The evening service exaggerated people; it was different from the prep kitchen. In the evening, they behaved differently. More sexist, cruder, harder. I liked it. I think everyone there did; the kitchen had a blunt, unapologetic reality. But what did I know? I had survived one night of being hammered. In fact, I had done only half the job. The other half had been done by Mark, preparing the contorni and plating the dishes. I had been so busy, so frantic, so panicked, I’d never once looked at what he was doing.

I became a grill guy. During this time, Mario hadn’t been in the kitchen. He was away, promoting something, and by the time he returned I’d been a grill guy for nearly a month. Maybe I’d got cocky. Maybe I needed to be put in my place, but on his first night back he fired me from the line. I’d cooked two pieces of meat incorrectly. The plates were sitting on the pass.

“Your pork is undercooked,” Mario said, peeling away slices of a loin and judging them to be too rare. “Replate.” He handed me the dish. “And your rabbit”—he pressed the white fleshy loin between his thumb and forefinger—” is overcooked.” The pork could be fixed by putting it under the salamander, an overhead grill that is used for reheating and flash-cooking, although it wasn’t ideal: the result, while no longer pink, was an unappetizing gray. But the rabbit was beyond repair and was handed to a runner and served anyway. Mario called Memo and Frankie over and spoke to them with his back to me, an inaudible mumble except for one word: “unacceptable.” He then walked off in what seemed like a huff and disappeared into the restaurant. Memo, who had been previously doing something in the walk-in, came over and told me to step aside.

“It’s not what I would do. It’s what my boss told me to do.” He then assumed the duties of my station.

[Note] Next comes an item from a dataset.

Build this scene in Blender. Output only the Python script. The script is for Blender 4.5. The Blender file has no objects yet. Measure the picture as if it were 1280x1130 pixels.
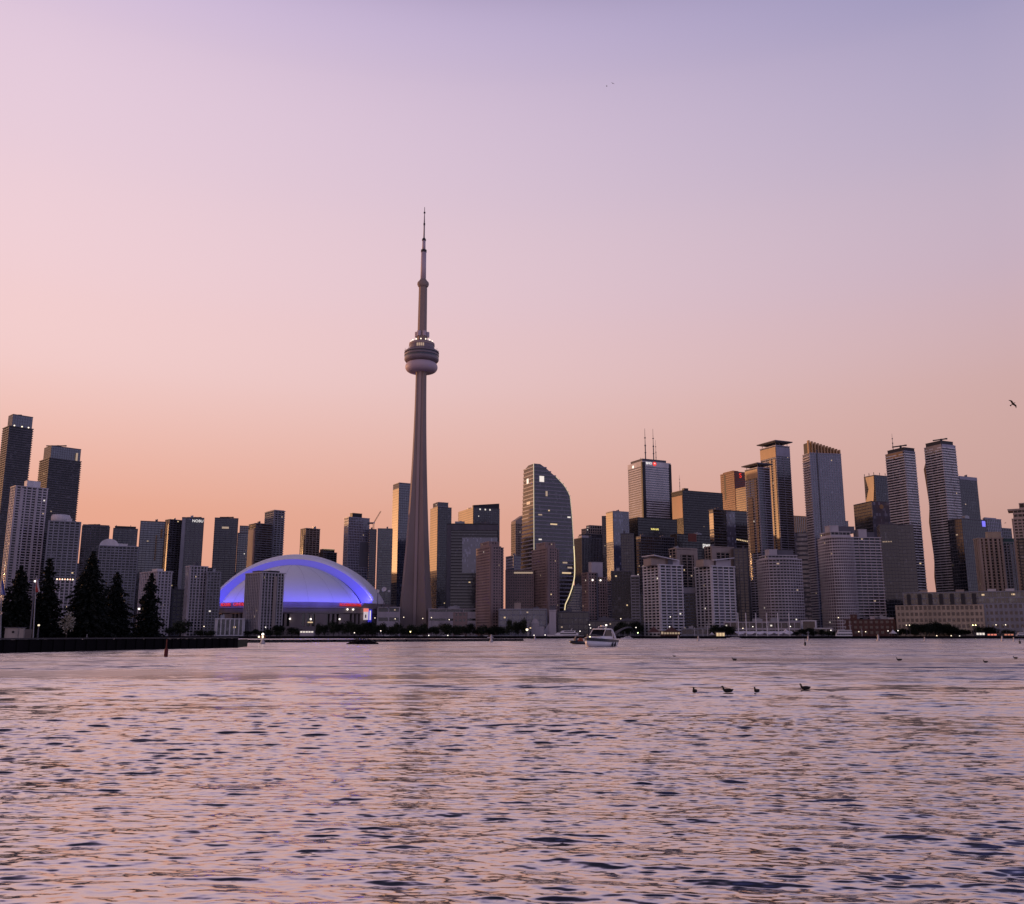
import bpy, bmesh, math, random
import numpy as np
from mathutils import Vector, Matrix
random.seed(7)
R = math.radians
scene = bpy.context.scene
COL = scene.collection

# ------------------------------------------------------------------ camera
F = 1150.0            # focal length in photo pixels
HC = 2.8              # camera height above the water
PITCH = math.atan((794.0 - 565.0) / F)
cam = bpy.data.cameras.new("camera")
cam.sensor_width = 36.0
cam.lens = 36.0 * F / 1280.0
cam.clip_start = 0.1
cam.clip_end = 20000.0
camo = bpy.data.objects.new("camera", cam)
COL.objects.link(camo)
camo.location = (0, 0, HC)
camo.rotation_euler = (math.pi / 2 + PITCH, 0, 0)
scene.camera = camo

# ------------------------------------------------------------------ world, sun, exposure
SUN_AZ = R(-62)       # measured from the view direction, to the left
SUN_EL = R(2.6)
scene.view_settings.view_transform = 'Standard'
scene.view_settings.look = 'None'
scene.view_settings.exposure = 0.0
scene.view_settings.gamma = 1.0


def lin(c):
    c = [v / 255.0 for v in c]
    return tuple(v / 12.92 if v <= 0.04045 else ((v + 0.055) / 1.055) ** 2.4 for v in c)


world = bpy.data.worlds.new("World")
scene.world = world
world.use_nodes = True
wt = world.node_tree
wt.nodes.clear()


class NT:
    def __init__(s, tree):
        s.t = tree

    def n(s, typ, **kw):
        nd = s.t.nodes.new(typ)
        for k, v in kw.items():
            setattr(nd, k, v)
        return nd

    def link(s, a, b):
        s.t.links.new(a, b)

    def math(s, op, a, b=None, c=None, clamp=False):
        nd = s.n('ShaderNodeMath', operation=op, use_clamp=clamp)
        for i, v in enumerate((a, b, c)):
            if v is None:
                continue
            if isinstance(v, (int, float)):
                nd.inputs[i].default_value = v
            else:
                s.link(v, nd.inputs[i])
        return nd.outputs[0]

    def maprange(s, v, a, b, c, d, interp='LINEAR'):
        nd = s.n('ShaderNodeMapRange', interpolation_type=interp)
        s.link(v, nd.inputs[0])
        for i, x in enumerate((a, b, c, d)):
            nd.inputs[i + 1].default_value = x
        return nd.outputs[0]

    def ramp(s, v, stops, interp='LINEAR'):
        nd = s.n('ShaderNodeValToRGB')
        cr = nd.color_ramp
        cr.interpolation = interp
        while len(cr.elements) < len(stops):
            cr.elements.new(0.5)
        for e, (p, c) in zip(cr.elements, stops):
            e.position = p
            e.color = (c[0], c[1], c[2], 1)
        s.link(v, nd.inputs[0])
        return nd.outputs[0]

    def mix(s, fac, a, b, blend='MIX'):
        nd = s.n('ShaderNodeMix', data_type='RGBA', blend_type=blend)
        for idx, v in ((0, fac), (6, a), (7, b)):
            if isinstance(v, (int, float)):
                nd.inputs[idx].default_value = v
            elif isinstance(v, tuple):
                nd.inputs[idx].default_value = (v[0], v[1], v[2], 1)
            else:
                s.link(v, nd.inputs[idx])
        return nd.outputs[2]


w = NT(wt)
tc = w.n('ShaderNodeTexCoord')
sx = w.n('ShaderNodeSeparateXYZ')
w.link(tc.outputs['Generated'], sx.inputs[0])
zc = w.math('MAXIMUM', sx.outputs[2], 0.0)
hl = w.math('SQRT', w.math('ADD', w.math('MULTIPLY', sx.outputs[0], sx.outputs[0]), w.math('ADD', w.math('MULTIPLY', sx.outputs[1], sx.outputs[1]), 1e-5)))
GA = R(-55)
dt = w.math('ADD', w.math('MULTIPLY', sx.outputs[0], math.sin(GA)), w.math('MULTIPLY', sx.outputs[1], math.cos(GA)))
az = w.math('DIVIDE', dt, hl)
SKY_L = [(0.0, (226, 150, 122)), (0.07, (231, 163, 139)), (0.14, (235, 174, 153)), (0.246, (241, 200, 195)), (0.333, (241, 206, 209)), (0.435, (234, 205, 216)), (0.543, (222, 198, 218)), (0.61, (196, 177, 208)), (0.69, (124, 110, 136)), (0.79, (74, 70, 92)), (1.0, (30, 32, 50))]
SKY_R = [(0.0, (190, 145, 134)), (0.07, (196, 152, 143)), (0.13, (202, 161, 153)), (0.246, (207, 171, 170)), (0.333, (202, 176, 189)), (0.435, (190, 174, 196)), (0.543, (169, 160, 193)), (0.61, (142, 138, 176)), (0.68, (82, 78, 106)), (0.77, (56, 55, 76)), (1.0, (28, 30, 48))]
SKY_B = [(0.0, (174, 162, 188)), (0.10, (170, 162, 195)), (0.21, (170, 165, 206)), (0.40, (158, 154, 202)), (0.60, (118, 117, 163)), (0.80, (72, 74, 116)), (1.0, (46, 50, 88))]
cl = w.ramp(zc, [(p, lin(c)) for p, c in SKY_L], 'CARDINAL')
cr_ = w.ramp(zc, [(p, lin(c)) for p, c in SKY_R], 'CARDINAL')
cb = w.ramp(zc, [(p, lin(c)) for p, c in SKY_B], 'EASE')
fLR = w.maprange(az, 0.10, 0.90, 0.0, 1.0)
fB = w.maprange(az, 0.10, -0.85, 0.0, 1.0, 'SMOOTHSTEP')
c1 = w.mix(fLR, cr_, cl)
c2 = w.mix(fB, c1, cb)
# afterglow round the set sun, low over the horizon
glow = w.math('MULTIPLY', w.maprange(az, 0.905, 1.0, 0.0, 1.0, 'SMOOTHSTEP'), w.maprange(zc, 0.0, 0.30, 1.0, 0.0, 'SMOOTHSTEP'))
gcol = w.mix(glow, (0, 0, 0), (0.60, 0.27, 0.06))
c3 = w.mix(1.0, c2, gcol, 'ADD')
sky = w.n('ShaderNodeTexSky', sky_type='NISHITA', sun_disc=False, sun_elevation=SUN_EL, sun_rotation=SUN_AZ)
bg1 = w.n('ShaderNodeBackground')
w.link(c3, bg1.inputs[0])
bg1.inputs[1].default_value = 1.06
bg2 = w.n('ShaderNodeBackground')
w.link(sky.outputs[0], bg2.inputs[0])
bg2.inputs[1].default_value = 0.05
mx = w.n('ShaderNodeMixShader')
mx.inputs[0].default_value = 0.06
w.link(bg1.outputs[0], mx.inputs[1])
w.link(bg2.outputs[0], mx.inputs[2])
wo = w.n('ShaderNodeOutputWorld')
w.link(mx.outputs[0], wo.inputs[0])

sun = bpy.data.lights.new("sun", 'SUN')
sun.energy = 2.0
sun.angle = R(0.6)
sun.color = (1.0, 0.50, 0.22)
suno = bpy.data.objects.new("sun", sun)
COL.objects.link(suno)
sd = Vector((math.sin(SUN_AZ) * math.cos(SUN_EL), math.cos(SUN_AZ) * math.cos(SUN_EL), math.sin(SUN_EL)))
suno.rotation_euler = sd.to_track_quat('Z', 'Y').to_euler()
suno.location = (-300, 100, 400)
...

There wasn’t a place for me to step aside to. I was in a quandary. Should I go home? For the next hour I considered the prospect. It was a long hour. I stood as straight as possible. I was pressed up against a hot oven, the same one I’d used to complete the rib-eye steaks. I was trying to be small. Actually, I was trying to take up no space. People were hurtling past me purposefully. The pantry guy uses the grill to reheat his octopus, and I had to squish myself against the oven to stay out of his way. Finally, in an attempt to be useful, I started seasoning the meat that Memo cooked: that was my job—the salt-and-pepper guy. A little salt, a little pepper, followed by a long wait until another piece of meat was ordered. I reflected: if I walked out, it would be tantamount to saying I can’t take it. I wouldn’t be able to return. I seasoned more meat. The kitchen had grown quiet. No one made eye contact with me, which I know because, without anything else to do, that’s what I did: I looked around at the people who were not looking at me. The kitchen fosters feelings of comrades in arms—the hours, the pressure, the need to work in unison—and this explicit public dressing-down, the look-at-him-he-fucked-up spectacle of it all, made everyone uncomfortable: it seemed to go right to the heart of what it meant to be a member of the place. Had that been deliberate on Mario’s part—to create dissonance, to remind everyone that there are no friends, only results? Had I got too chummy? Maybe Mario was in a pissy mood. Was the pork really so undercooked? I was reminded of something Mark Barrett had once told me: Mario never screams, but when he’s in the kitchen he’s a different person and has been known to crush people. Then Mario reappeared. (Shit. Now what?) He went to one of the flattops and began making pizzas, “griddle pizzas,” the kind he intended to serve at his new pizzeria. The pizzas were his current obsession, and he wanted someone in the restaurant to taste one. He made several, topping them with gobs of white pork fat and hot chili sauce, a squishy melty concoction. Mario took a bite of one and it ran wetly down his cheek, a glistening red-hot rivulet of grease. I watched this because, again, that’s what I was doing, watching. He then marched over to my corner and shoved the rest of the pizza into my mouth—quickly and with force.